Community-based Work

Since integration and exclusion, acceptance and rejection, the origin and the solution of problems frequently arise within the environment of young people, Mobile Youth Work makes a point of its approach being community-based. It is inspired by American examples like for instance the work of Saul Alinsky and the concepts of activating and conflict-oriented community-based work (Alinsky 1973; Bahr/Gronemeyer 1974) but by analytic community approaches like they have already been practiced in the settlement movement at the end of the 19th century as well (Müller 1988). By way of field- and social area analysis the main points of Mobile Youth Work are being determined along the local situations and put into action in a sense of grass root youth aid planning (cf. Specht 1980, Specht 1992, Jordan/Schone 1992, p. 45 f./Lukas/Strack 1996). The concept of community-based Mobile Youth Work includes the joining of existing local offers in the sense of an institutional community network and the creation of respective institutional structures like for instance district working groups.
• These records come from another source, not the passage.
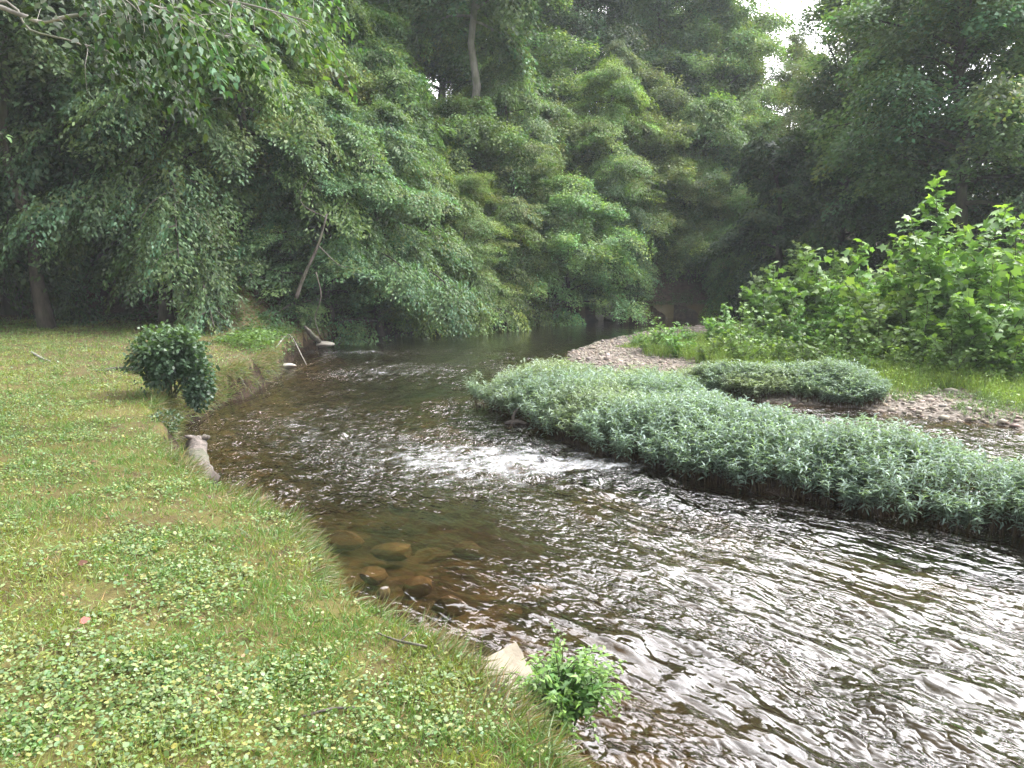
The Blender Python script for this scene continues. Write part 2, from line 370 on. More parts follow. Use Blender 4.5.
frf = mth(nt, 'ADD', .042, mth(nt, 'MULTIPLY', mth(nt, 'POWER', mth(nt, 'SUBTRACT', 1.0, mth(nt, 'ABSOLUTE', dp.outputs['Value']), True), 3.0), .97))
gl = N(nt, 'ShaderNodeBsdfGlossy', Roughness=.075); L(bn, gl.inputs['Normal'])
tr = N(nt, 'ShaderNodeBsdfTransparent'); tr.inputs[0].default_value = (.70, .59, .43, 1)
df = N(nt, 'ShaderNodeBsdfDiffuse'); df.inputs[0].default_value = (.030, .026, .015, 1)
murk = mth(nt, 'SUBTRACT', mth(nt, 'MULTIPLY', a_d.outputs['Fac'], 2.4), .75, True)
m1 = N(nt, 'ShaderNodeMixShader'); L(murk, m1.inputs[0]); L(tr.outputs[0], m1.inputs[1]); L(df.outputs[0], m1.inputs[2])
m2 = N(nt, 'ShaderNodeMixShader'); L(frf, m2.inputs[0]); L(m1.outputs[0], m2.inputs[1]); L(gl.outputs[0], m2.inputs[2])
mp2 = N(nt, 'ShaderNodeMapping'); mp2.inputs['Scale'].default_value = (2.2, 1.1, 1); L(uvn.outputs[0], mp2.inputs[0])
nf = noise(nt, mp2.outputs[0], 2.6, 9, .76)
foam = mth(nt, 'MULTIPLY', mth(nt, 'SUBTRACT', mth(nt, 'ADD', nf, mth(nt, 'MULTIPLY', a_r.outputs['Fac'], .25)), .71), 4, True)
foam = mth(nt, 'MULTIPLY', foam, .55)
fo = N(nt, 'ShaderNodeBsdfDiffuse'); fo.inputs[0].default_value = (.72, .74, .76, 1)
m3 = N(nt, 'ShaderNodeMixShader'); L(foam, m3.inputs[0]); L(m2.outputs[0], m3.inputs[1]); L(fo.outputs[0], m3.inputs[2]); L(m3.outputs[0], out.inputs[0])
me = mesh_from('water', WV, inv.reshape(-1), np.full(len(WQ), 4), [wm], True, None, {'rapid': rap.ravel()[u_], 'depth': depth.ravel()[u_], 'calm': calm.ravel()[u_]}, UV)
tag(link('water', me), kind='structure')

# ------------------------------------------------------------------ trees
def spray_leaves(LV, C, D, rad, nl, L, droop, r, colr, shape='kite', asp=.55, up=.36, depthf=.16, cvar=.24):
    """C spray centres, D outward directions; flattened fans of leaves"""
    n = len(C); D = nrm(D); up_ = np.array([0, 0, 1.])
    Sd = nrm(np.cross(D, up_) + 1e-6); Cc = np.repeat(C, nl, 0); Dd = np.repeat(D, nl, 0); Ss = np.repeat(Sd, nl, 0)
    rr = np.repeat(rad * np.ones(n), nl)
    m = n * nl; th = r.random(m) * 2 * pi; q = np.sqrt(r.random(m))
    a = q * np.cos(th); b = q * np.sin(th) * .75
    pos = Cc + Dd * (a * rr)[:, None] + Ss * (b * rr)[:, None]
    pos[:, 2] += -droop * rr * (a + .3) ** 2 * np.sign(a + .3) * .5 + r.standard_normal(m) * rr * depthf * .5
    ax = Dd * (.8 + .0 * a)[:, None] + Ss * (np.sign(b) * (.5 + .5 * r.random(m)))[:, None] + r.standard_normal((m, 3)) * .35; ax[:, 2] -= droop * .6
    nr = np.tile(up_, (m, 1)) + r.standard_normal((m, 3)) * up + Dd * .45
    Lr = L * (.7 + .6 * r.random(m))
    v = leaves(pos, ax, nr, Lr, Lr * asp, shape)
    sc = np.repeat(1 + cvar * r.standard_normal(n), nl) * (1 + .18 * r.standard_normal(m)); sc = np.clip(sc, .45, 1.8)
    yel = np.clip(np.repeat(r.standard_normal(n) * .12, nl) + r.standard_normal(m) * .05, -.25, .4)
    col = np.stack([sc * (1 + yel), sc, sc * (1 - yel * .8)], -1) * colr
    LV.add(v, col)

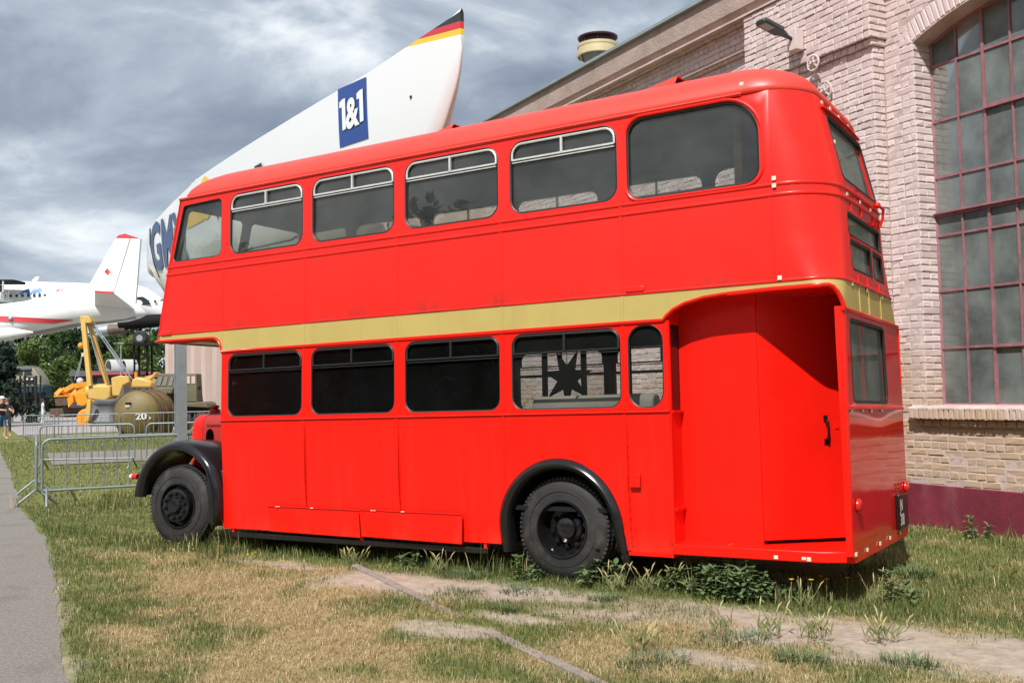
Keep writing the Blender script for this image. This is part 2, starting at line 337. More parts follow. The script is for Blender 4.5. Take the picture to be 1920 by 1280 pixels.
# one sheet: fine near the bus, coarse out to the horizon
def ground():
    xs = np.concatenate([np.array([-900, -400, -200, -120, -80, -60, -45, -35, -28, -22, -18, -15]), np.arange(-13, 12.01, 0.1), np.array([13, 15, 20, 30, 60, 150, 500])])
    ys = np.concatenate([np.array([-500, -150, -60, -30, -18, -12]), np.arange(-9, 9.01, 0.1), np.array([10, 12, 14, 17, 20, 25, 32, 40, 55, 80, 120, 200, 400, 900])])
    X, Y = np.meshgrid(xs, ys); sand, dry, edge = masks(X, Y)
    Z = np.where((X > -13) & (X < 12) & (Y > -9) & (Y < 9), (fbm(X, Y, 1.6, 4, 3) - 0.5) * 0.05 - 0.015, -0.02)
    k = sstep(0.05, 0.7, edge); Z = np.where(edge > -0.6, Z * k - 0.005 * (1 - k), -0.02)
    nx, ny = len(xs), len(ys)
    V = np.stack([X, Y, Z], -1).reshape(-1, 3)
    idx = np.arange(nx * ny).reshape(ny, nx); F = np.stack([idx[:-1, :-1], idx[:-1, 1:], idx[1:, 1:], idx[1:, :-1]], -1).reshape(-1, 4)
    me = bpy.data.meshes.new('ground'); me.vertices.add(len(V)); me.vertices.foreach_set('co', V.ravel()); me.loops.add(F.size); me.loops.foreach_set('vertex_index', F.ravel())
    me.polygons.add(len(F)); me.polygons.foreach_set('loop_start', np.arange(0, F.size, 4)); me.update(calc_edges=True)
    a = me.attributes.new('sand', 'FLOAT', 'POINT'); a.data.foreach_set('value', sand.ravel().astype(np.float32))
    a = me.attributes.new('dry', 'FLOAT', 'POINT'); a.data.foreach_set('value', dry.ravel().astype(np.float32))
    me.shade_smooth()
    m = bpy.data.materials.new('soil_and_turf'); m.use_nodes = True; t = m.node_tree; b = t.nodes['Principled BSDF']; b.inputs['Roughness'].default_value = 0.95; b.inputs['Specular IOR Level'].default_value = 0.15
    v = nd(t, 'ShaderNodeTexCoord').outputs['Object']
    sa = nd(t, 'ShaderNodeAttribute', attribute_name='sand').outputs['Fac']; dr = nd(t, 'ShaderNodeAttribute', attribute_name='dry').outputs['Fac']
    green = ramp(t, noise(t, v, 5.5, 8, 0.7), [(0.3, (0.075, 0.095, 0.03)), (0.55, (0.16, 0.175, 0.055)), (0.75, (0.26, 0.235, 0.10))])
    straw = ramp(t, noise(t, v, 9, 8, 0.75), [(0.3, (0.17, 0.125, 0.065)), (0.55, (0.34, 0.255, 0.125)), (0.75, (0.47, 0.37, 0.21))])
    soil = ramp(t, noise(t, v, 7, 9, 0.7), [(0.3, (0.27, 0.22, 0.17)), (0.55, (0.40, 0.34, 0.275)), (0.75, (0.49, 0.425, 0.35))])
    f2 = math_(t, 'ADD', dr, math_(t, 'MULTIPLY', math_(t, 'SUBTRACT', noise(t, v, 14, 6, 0.7), 0.5), 0.9), True)
    f3 = math_(t, 'ADD', sa, math_(t, 'MULTIPLY', math_(t, 'SUBTRACT', noise(t, v, 11, 7, 0.7), 0.55), 0.9), True)
    f3 = math_(t, 'MULTIPLY', f3, math_(t, 'MULTIPLY', sa, 2.2, True), True)
    t.links.new(mixc(t, f3, mixc(t, f2, green, straw), soil), b.inputs['Base Color'])
    bn = nd(t, 'ShaderNodeBump'); bn.inputs['Strength'].default_value = 0.6; bn.inputs['Distance'].default_value = 0.03; t.links.new(noise(t, v, 22, 8, 0.7), bn.inputs['Height']); t.links.new(bn.outputs[0], b.inputs['Normal'])
    me.materials.append(m); o = bpy.data.objects.new('ground', me); COL.objects.link(o); tag(o, kind='structure')
ground()
M['asphalt'] = mat('grey_worn_asphalt', (0.215, 0.197, 0.172), 0.9, var=0.30, vscale=34, bump=0.8, bscale=70, dirt=(0.10, 0.085, 0.07), dirt_amt=0.7, dscale=(1.4, 1.4, 1.4))
M['apron'] = mat('pale_asphalt', (0.30, 0.28, 0.27), 0.9, var=0.12, vscale=0.3)
def path():
    right = []
    for (ax, ay), (bx, by) in zip(PATH_EDGE[:-1], PATH_EDGE[1:]):
        L = math.hypot(bx - ax, by - ay); n = max(1, int(L / (0.09 if ax > -8 else 0.6)))
        for k in range(n):
            t = k / n; x, y = ax + (bx - ax) * t, ay + (by - ay) * t; w = (fbm([x], [y], 1.1, 3, 21)[0] - 0.5) * 0.14 + (fbm([x], [y], 5.0, 2, 23)[0] - 0.5) * 0.05 + 0.0
            right.append((x + w * 0.54, y + w * 0.84, 0.0))
    left = [(x - 2.9, y - 4.9, 0.0) for x, y, _ in right]
    mb = MB(); n = len(right); mb.add(right + left, [(i, i + 1, n + i + 1, n + i) for i in range(n - 1)]); o = mb.build('path', M['asphalt'], smooth=0, fix=False); tag(o, kind='structure')
    mb = MB(); mb.add([(-15.2, 8.2, 0), (-20.5, 11.6, 0), (-13, 21.5, 0), (-8.5, 19.2, 0)], [(0, 1, 2, 3)]); tag(mb.build('cross_path', M['asphalt'], smooth=0), kind='structure')
    mb = MB(); mb.add([(-36, 20.5, 0), (-110, 64, 0), (-90, 92, 0), (-38, 45, 0), (-30, 34, 0)], [(0, 1, 2, 3, 4)]); tag(mb.build('apron', M['apron'], smooth=0), kind='structure')
path()
# concrete edging half buried in the turf
M['concrete'] = mat('weathered_concrete', (0.25, 0.215, 0.18), 0.9, var=0.2, vscale=8, bump=0.4, bscale=50)
ked = empty('kerb_edging', (1.95, -0.06, 0), math.atan2(-2.89, 4.65), 'half buried grey concrete edging strip crossing the dry grass in front of the bus', 'edging')
for k, (a, b, z) in enumerate([(0.12, 1.1, 0.014), (1.115, 2.07, 0.010), (2.09, 2.72, -0.004), (3.25, 4.1, 0.0), (4.115, 5.1, 0.008), (5.12, 5.6, 0.01)]):
    o = MB().box(a, b, -0.035 + random.uniform(-.012, .012), 0.04, -0.12, z).build('kerb_stone', M['concrete'], ked, bevel=0.008)
# ------------------------------------------------------------------ the bus (local: x to the rear, y away from the camera, z up)
BM = Matrix(((0.99990383, 0.00039559, -0.01386234), (0.0, 0.99959307, 0.02852524), (0.01386798, -0.0285225, 0.99949695)))
bo = Vector((4.3306, 0, 0))
bus = empty('double_decker_bus', label='old red double decker bus with a gold band parked on the grass', cat='bus')
bus.matrix_world = Matrix.Translation(bo - BM @ bo) @ BM.to_4x4()
W = 2.22; BAY = 1.248
ZW, ZGB, ZGT, ZU1, ZU2, ZC = 1.495, 2.27, 2.517, 3.229, 3.315, 4.11
def YN(z):
    return 0.00996 * max(0, z - 1.495) + (0.05 * ((0.8 - z) / 0.5) ** 2 if z < 0.8 else 0)
def interp(z, tab):
    for (a, b), (c, d) in zip(tab[:-1], tab[1:]):
        if z <= c: return b + (d - b) * max(0, (z - a)) / (c - a)
    return tab[-1][1]
XF = lambda z: interp(z, [(2.40, -1.105), (3.2, -0.955), (4.11, -0.735)])
XR = lambda z: interp(z, [(0.3, 6.885), (1.5, 6.882), (2.27, 6.872), (2.52, 6.868), (3.23, 6.835), (3.4, 6.825), (3.98, 6.70), (4.11, 6.655)])
RR = lambda z: interp(z, [(2.27, 0.13), (2.46, 0.22), (2.6, 0.33), (2.9, 0.42), (4.11, 0.45)])
BOW = lambda z: interp(z, [(2.27, 0.012), (2.9, 0.05), (4.11, 0.06)])
def xrear(y, z): return XR(z) - BOW(z) * ((y - W / 2) / (W / 2)) ** 2
def plan(z, x0=6.34, y1=0.5, n=8, off=0.0):
    """near side line -> rear corner arc -> rear to y1, at height z"""
    r = RR(z); yn = YN(z); xe = xrear(yn + r, z); a0 = math.asin(max(0.0, min(1.0, (x0 - xe + r) / r))); pts = [(x0 - 0.0, yn + r - r * math.cos(a0) - off, z)]
    for k in range(n + 1):
        a = a0 + (math.pi / 2 - a0) * k / n; pts.append((xe - r + (r + off) * math.sin(a), yn + r - (r + off) * math.cos(a), z))
    pts.append((xrear(y1, z) + off, y1, z)); return pts
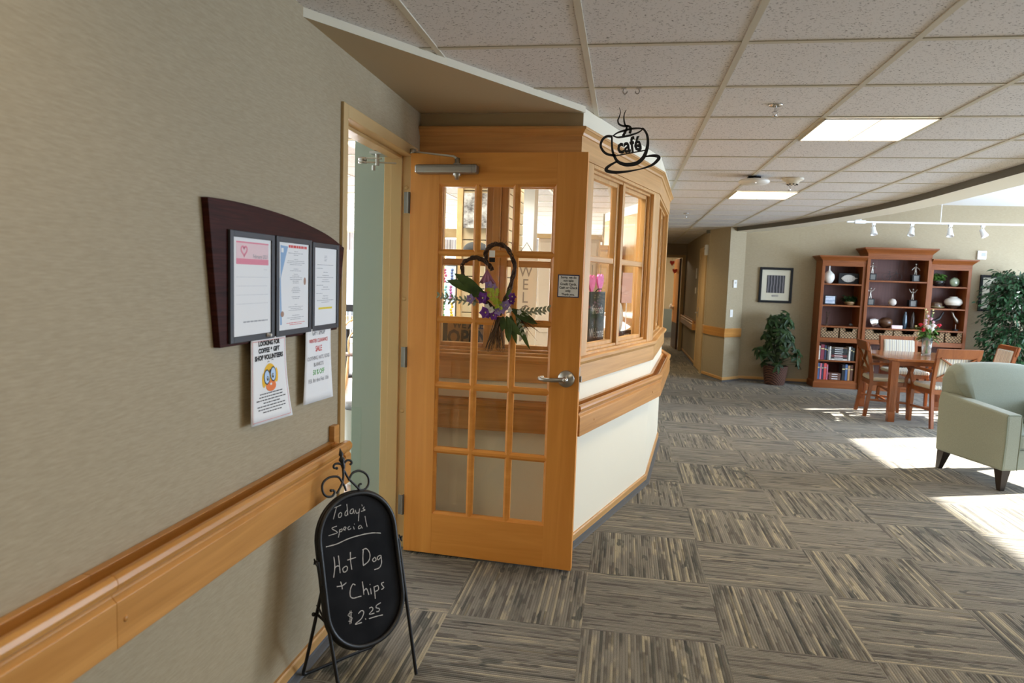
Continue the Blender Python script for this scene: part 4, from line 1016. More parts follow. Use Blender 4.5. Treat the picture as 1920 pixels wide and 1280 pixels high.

The presence within the district, an office, an activity room for the clique, create the necessary precondition to get into contact with the citizens. Additionally to the work with the youths and the families, all inhabitant groups of a district or community are target groups for special actions, who can contribute to the improvement of the social climate within the community or to forms of productive management of social or political conflicts.